Us moms are a vulnerable crew when it comes to the phrase “free wine.” Say it and we perk up like our kids when they hear us opening a snack we weren’t planning to share, and it’s that exact desperation nefarious Facebook forces are preying on with this ridiculous holiday wine gift exchange. We’re going cross-eyed trying to do the math to figure out how it would even work, but bottom line, it does not.

Ladies, back away from the pyramid scheme. There are other ways to get our mom juice that don’t include mail fraud.

In case you haven’t seen the post making the Facebook rounds, here it is in all its tricky glory.

Image via Facebook

TIS THE SEASON to really need wine, apparently. We may not be stellar math students, but it doesn’t take a genius to realize that one bottle of wine does not in any world equal 6 to 36 bottles of wine. Who do we think we are, Jesus Christ himself? The only surefire ways to make wine appear out of thin air is to either become a vintner or load into your minivan and haul ass to the liquor store. And even then, the shit still won’t be free. Much like the useless seaweed body wraps that purport to smooth our cottage-cheese-like mom bellies, if it sounds too good to be true, it is.

But that didn’t stop us from at least trying to do the math because hello, 36 bottles of free wine. This was pretty much us for a few hours adding up the facts and figures to see how this might shake out.

Spoiler alert: it did not. And oh my God, math sucks.

So, the post tells the hopeful user to buy one $15 bottle of wine and that somehow, by math voodoo, you could end up with 36 as long as enough of the original poster’s wine-loving friends play along. The entire premise is about as believable as a unicorn walking down your street (please let that happen someday), but the lure of tons of free wine is big enough that plenty of women have probably tried it. So if you were thinking about trying it, picture us saying, “No, girl. Put down your iPad and listen to reason.”

And if you don’t believe us, at least believe the BBB, and no, that’s not a funky postpartum bra size, it’s The Better Business Bureau; and when it comes to debunking questionable consumer practices, they’re your boy.

Their site’s warning about the dangers of the “Secret Sister” scams (yes, there was another incarnation before the wine version involving just “gifts” of indeterminate nature) notes that another important organization, the U.S. Postal Inspection Service, is not remotely down with this idea. “According to the U.S. Postal Inspection Service’s gambling and pyramid scheme laws, gift chains like this are illegal and participants could be subject to penalties for mail fraud.”

Fraud! Happy friggin’ holidays from the inside of a jail cell. How’s that free wine taste now, girls? Bitter, right? Like your tears when you realize there’s no way your tiny wine purchase will yield a holiday miracle of several cases of it.
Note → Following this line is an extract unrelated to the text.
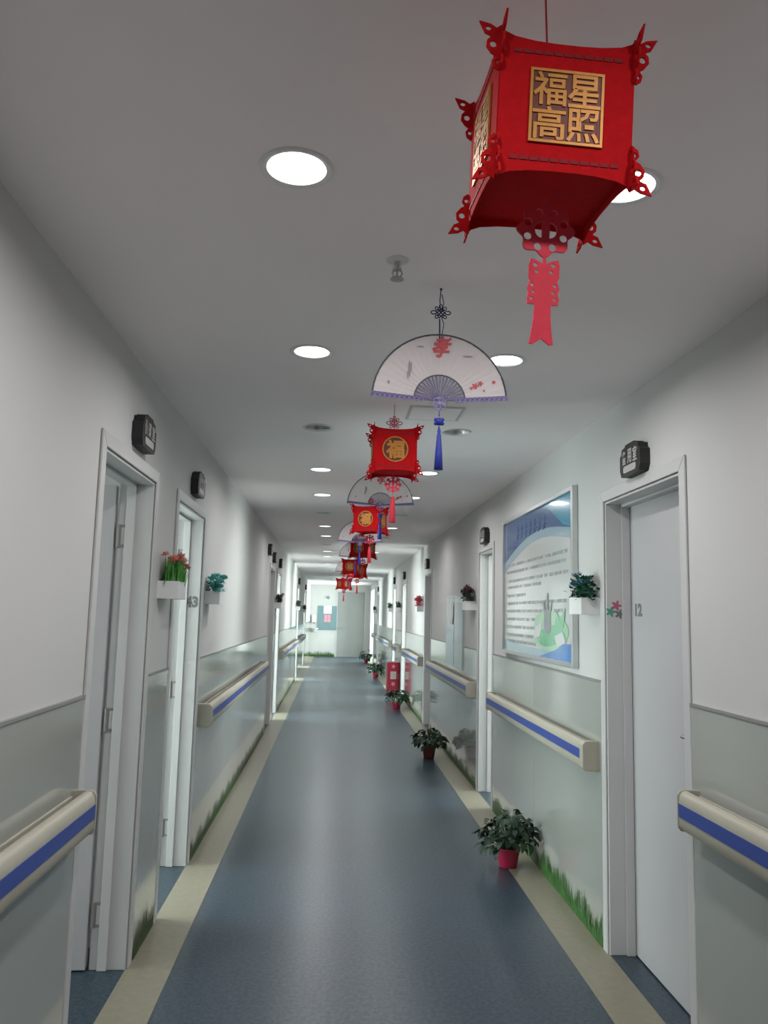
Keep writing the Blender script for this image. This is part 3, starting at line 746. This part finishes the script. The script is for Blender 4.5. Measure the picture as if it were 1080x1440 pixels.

Oh, and P.S.: shipping wine is an absolute shitshow. I used to work for a distributor and we had special packaging for it and bottles still broke during transit on occasion, but good luck, novice wine shipper. I’m sure nothing will go wrong. Not to mention, if this involves mostly strangers on Facebook, you have no way of knowing if someone is underage when you send their magical free wine. Mailing alcohol to a minor sounds like a lovely way to also end up in jail, this time, as an aspiring Regina George’s mom.

In the end, we’ll have to get wine the old-fashioned way. Paying for it with a few screaming kids tagging along while we slowly lose our minds. Happy Holidays!